Asked if it was fair to be judged on that after less than two years, he added "The only person that it needs to affect, the only people, are Terry and Kim Pegula. That’s who’s going to make the decision on whether I’m here."

"That’s who makes that decision," he continued. "So, whatever they think is fair, that’s the only thing that matters as a coach. That’s why I said I’m going to try to win this game" at New York.

He won't get that chance.

Offseason changes fail

Rob Ryan was brought in before this season in an effort to improve communication on a defense that underperformed in 2015. That improvement has not come. The Bills rank 19th overall in total defense heading into the season finale, exactly the same position they finished last year.

That’s despite a slew of changes the team made in the offseason to rebuild the defense to Ryan’s liking. In addition to Rob Ryan coming aboard, Donnie Henderson departed as defensive backs coach, with Tim McDonald taking over in that role and former safety Ed Reed, who had a Hall of Fame playing career, being hired as an assistant defensive backs coach.

The Bills also used their first three picks in the NFL Draft on the defensive side of the ball, selecting Clemson’s Shaq Lawson, Alabama’s Reggie Ragland and Ohio State’s Adolphus Washington. Lawson and Ragland both have had their seasons shortened by injuries – in Ragland’s case, he’s been out all year – but veteran replacements Lorenzo Alexander and Zach Brown have exceeded expectations.

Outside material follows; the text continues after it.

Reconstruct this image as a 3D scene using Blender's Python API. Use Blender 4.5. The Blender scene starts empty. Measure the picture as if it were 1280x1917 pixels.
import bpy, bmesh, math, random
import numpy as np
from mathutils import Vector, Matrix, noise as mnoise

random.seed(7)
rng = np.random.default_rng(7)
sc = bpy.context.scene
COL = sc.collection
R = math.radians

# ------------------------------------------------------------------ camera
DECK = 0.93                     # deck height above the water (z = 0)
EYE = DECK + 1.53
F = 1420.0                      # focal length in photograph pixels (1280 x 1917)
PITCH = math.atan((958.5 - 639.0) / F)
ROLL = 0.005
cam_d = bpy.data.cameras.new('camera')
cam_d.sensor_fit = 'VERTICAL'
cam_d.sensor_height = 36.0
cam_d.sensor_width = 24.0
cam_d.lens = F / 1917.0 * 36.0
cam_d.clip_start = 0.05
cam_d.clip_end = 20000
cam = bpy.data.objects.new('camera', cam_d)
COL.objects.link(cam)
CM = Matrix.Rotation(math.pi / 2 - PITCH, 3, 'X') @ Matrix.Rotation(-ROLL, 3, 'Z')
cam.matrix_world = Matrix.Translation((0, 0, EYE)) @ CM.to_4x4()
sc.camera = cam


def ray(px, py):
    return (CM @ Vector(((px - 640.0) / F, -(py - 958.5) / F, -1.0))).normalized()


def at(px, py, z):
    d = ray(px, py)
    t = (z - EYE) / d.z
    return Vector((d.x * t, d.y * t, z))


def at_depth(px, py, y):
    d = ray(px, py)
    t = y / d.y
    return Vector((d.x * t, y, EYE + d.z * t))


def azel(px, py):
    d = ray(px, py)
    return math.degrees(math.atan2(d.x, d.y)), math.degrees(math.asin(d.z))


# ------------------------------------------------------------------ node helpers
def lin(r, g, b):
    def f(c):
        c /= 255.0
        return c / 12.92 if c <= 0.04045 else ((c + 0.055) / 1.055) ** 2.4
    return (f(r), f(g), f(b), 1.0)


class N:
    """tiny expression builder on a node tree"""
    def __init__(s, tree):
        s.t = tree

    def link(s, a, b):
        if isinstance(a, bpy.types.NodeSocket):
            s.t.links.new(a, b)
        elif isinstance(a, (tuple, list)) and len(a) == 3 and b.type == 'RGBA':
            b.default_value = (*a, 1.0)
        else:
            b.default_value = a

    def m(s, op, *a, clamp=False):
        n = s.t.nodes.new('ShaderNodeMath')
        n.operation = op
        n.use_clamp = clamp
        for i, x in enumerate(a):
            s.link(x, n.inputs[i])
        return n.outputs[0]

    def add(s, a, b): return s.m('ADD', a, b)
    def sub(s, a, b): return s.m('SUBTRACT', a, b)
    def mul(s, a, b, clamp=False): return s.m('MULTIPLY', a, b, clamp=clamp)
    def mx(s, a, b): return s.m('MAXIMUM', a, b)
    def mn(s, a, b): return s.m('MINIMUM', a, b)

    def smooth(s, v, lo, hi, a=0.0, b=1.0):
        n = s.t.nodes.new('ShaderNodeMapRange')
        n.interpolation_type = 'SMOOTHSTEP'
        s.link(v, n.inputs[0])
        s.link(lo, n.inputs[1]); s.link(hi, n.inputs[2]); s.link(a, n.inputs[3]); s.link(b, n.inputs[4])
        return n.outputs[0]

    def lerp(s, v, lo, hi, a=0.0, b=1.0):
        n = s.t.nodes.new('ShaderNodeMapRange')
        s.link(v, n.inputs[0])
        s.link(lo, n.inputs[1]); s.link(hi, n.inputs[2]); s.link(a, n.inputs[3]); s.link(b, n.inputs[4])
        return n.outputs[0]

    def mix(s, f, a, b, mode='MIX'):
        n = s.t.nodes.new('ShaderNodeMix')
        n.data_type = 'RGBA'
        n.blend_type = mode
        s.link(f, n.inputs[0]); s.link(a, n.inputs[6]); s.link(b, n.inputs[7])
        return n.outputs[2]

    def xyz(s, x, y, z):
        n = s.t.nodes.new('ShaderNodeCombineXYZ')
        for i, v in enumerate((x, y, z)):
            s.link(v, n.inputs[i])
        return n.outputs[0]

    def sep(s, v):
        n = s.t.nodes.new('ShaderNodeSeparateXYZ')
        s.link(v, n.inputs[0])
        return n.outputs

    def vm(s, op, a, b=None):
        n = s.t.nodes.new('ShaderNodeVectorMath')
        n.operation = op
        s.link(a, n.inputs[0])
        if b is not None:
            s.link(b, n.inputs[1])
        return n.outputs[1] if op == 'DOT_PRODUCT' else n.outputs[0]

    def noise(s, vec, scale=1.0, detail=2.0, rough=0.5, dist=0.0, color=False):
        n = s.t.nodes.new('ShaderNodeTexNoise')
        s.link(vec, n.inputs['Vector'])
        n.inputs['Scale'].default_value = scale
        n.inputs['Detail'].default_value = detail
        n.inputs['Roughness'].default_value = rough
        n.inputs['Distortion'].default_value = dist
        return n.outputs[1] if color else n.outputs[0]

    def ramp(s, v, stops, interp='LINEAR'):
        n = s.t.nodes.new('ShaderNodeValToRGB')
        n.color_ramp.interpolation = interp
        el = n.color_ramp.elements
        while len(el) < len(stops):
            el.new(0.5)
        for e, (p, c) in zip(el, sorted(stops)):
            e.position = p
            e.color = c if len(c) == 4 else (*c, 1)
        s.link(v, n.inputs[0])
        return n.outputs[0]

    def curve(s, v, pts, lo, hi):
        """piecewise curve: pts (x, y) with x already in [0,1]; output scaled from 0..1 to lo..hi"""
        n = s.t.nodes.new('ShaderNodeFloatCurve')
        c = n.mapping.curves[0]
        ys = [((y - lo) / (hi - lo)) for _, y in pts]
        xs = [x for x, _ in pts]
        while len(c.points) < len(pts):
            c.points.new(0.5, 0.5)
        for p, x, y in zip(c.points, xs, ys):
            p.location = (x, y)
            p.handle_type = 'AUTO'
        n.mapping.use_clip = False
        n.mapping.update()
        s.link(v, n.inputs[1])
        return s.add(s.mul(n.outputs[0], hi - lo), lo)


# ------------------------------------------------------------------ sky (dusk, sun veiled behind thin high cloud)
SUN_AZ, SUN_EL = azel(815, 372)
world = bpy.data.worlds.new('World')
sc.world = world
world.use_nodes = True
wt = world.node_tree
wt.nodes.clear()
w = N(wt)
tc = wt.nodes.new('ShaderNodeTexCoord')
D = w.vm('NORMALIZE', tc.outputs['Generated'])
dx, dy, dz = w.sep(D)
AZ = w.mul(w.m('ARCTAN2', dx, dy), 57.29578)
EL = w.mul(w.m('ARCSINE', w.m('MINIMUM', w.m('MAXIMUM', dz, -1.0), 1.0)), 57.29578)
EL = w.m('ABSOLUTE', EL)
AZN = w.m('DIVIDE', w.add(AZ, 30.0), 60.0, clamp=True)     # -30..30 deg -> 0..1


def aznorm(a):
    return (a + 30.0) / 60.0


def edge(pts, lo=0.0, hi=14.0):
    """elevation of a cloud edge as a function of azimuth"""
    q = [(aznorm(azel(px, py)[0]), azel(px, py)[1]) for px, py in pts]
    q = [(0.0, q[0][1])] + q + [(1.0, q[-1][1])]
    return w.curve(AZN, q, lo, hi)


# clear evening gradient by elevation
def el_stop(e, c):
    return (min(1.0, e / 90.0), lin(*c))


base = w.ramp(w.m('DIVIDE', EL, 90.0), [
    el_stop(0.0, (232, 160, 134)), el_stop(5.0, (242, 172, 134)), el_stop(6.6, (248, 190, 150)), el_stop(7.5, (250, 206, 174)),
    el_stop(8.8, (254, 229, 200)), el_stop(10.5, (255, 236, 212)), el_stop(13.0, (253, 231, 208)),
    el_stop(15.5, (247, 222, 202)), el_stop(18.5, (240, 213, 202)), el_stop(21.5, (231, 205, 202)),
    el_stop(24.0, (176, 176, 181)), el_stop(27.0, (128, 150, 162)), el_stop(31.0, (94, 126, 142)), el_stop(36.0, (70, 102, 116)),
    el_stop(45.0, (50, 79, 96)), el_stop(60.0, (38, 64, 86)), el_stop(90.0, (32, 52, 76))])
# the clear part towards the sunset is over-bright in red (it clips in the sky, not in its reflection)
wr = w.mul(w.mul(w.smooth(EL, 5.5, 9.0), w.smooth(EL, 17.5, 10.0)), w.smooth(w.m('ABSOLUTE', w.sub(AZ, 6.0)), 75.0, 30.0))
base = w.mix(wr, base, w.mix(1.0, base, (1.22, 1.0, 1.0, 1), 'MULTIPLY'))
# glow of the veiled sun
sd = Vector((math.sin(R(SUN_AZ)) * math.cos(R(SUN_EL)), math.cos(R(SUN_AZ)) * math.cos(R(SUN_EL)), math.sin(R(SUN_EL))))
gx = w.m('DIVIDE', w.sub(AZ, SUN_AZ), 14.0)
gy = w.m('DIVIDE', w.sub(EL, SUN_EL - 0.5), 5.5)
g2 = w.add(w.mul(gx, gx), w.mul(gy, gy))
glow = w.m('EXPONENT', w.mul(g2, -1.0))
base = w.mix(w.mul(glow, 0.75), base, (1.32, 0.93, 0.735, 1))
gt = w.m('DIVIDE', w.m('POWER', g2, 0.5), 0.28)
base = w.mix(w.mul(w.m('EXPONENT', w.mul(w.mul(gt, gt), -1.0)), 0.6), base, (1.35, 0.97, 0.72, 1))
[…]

The Bills currently rank 28th in the NFL against the run – an embarrassment for a coach who has prided himself on his ability to stop opponents on the ground. In addition to Ajayi, Pittsburgh’s Le’Veon Bell also had a 200-yard rushing game against the Bills, making Buffalo just the third team in NFL history to allow three 200-yard individual rushers in a single season.

“It’s definitely” a failure, safety Corey Graham said after the loss to Miami. “The guy really rushed for 200 yards again? Like, come on. That is what, the third guy to get 200 yards rushing? I’ve never been a part of anything like that. I’ve never seen anything like that. I don’t get it.

“I mean, we came in knowing that they were going to run the ball and we got eight, nine guys in the box sometimes – and we still couldn’t stop the run. I don’t know what to tell you guys.”

The Bills went 1-7 this season against teams with a record better than .500, with the one victory coming against the New England Patriots, who were without suspended quarterback Tom Brady and started rookie third-stringer Jacoby Brissett.

In critical December losses to Oakland, Pittsburgh and Miami, the Bills gave up an average of 33 points per game.

"You can question all you want. I've been pretty decent throughout my career," Rex Ryan said after the loss to the Dolphins. "Obviously this was a rough night, there's no question. We've had some tough ones, but I think the league is – I think offenses are pretty decent these days. They're able to move the football, but again, I'll let my reputation stand for what it is and you can challenge it all you want."

Ryan's reputation was formed largely thanks to back-to-back AFC Championship Game appearances in his first two seasons as head coach of the Jets. In those years, 2009-10, New York finished first and third, respectively, in total defense and compiled a 24-14 record, including the postseason. Since then, however, he has a record of 41-54 in six seasons, with no postseason appearances. He’s just the sixth coach since the AFL-NFL merger in 1970 to miss the playoffs six years in a row.

Despite that mediocre track record, Ryan remained defiant. After beating his former team to end last season with an 8-8 record, he chided the media by saying “You guys know me. I’ve got a horrible résumé as a defensive coach. You guys are trying to point it out all the time, but the facts don’t back you up a lot.”

Of course, it’s not just the media who has questioned Ryan. Especially last season, his own players publicly called out the defensive scheme.

“I think I probably set a record on dropping today. Whatever’s called you have to go do it,” former defensive end Mario Williams said after a loss to Cincinnati in October 2015.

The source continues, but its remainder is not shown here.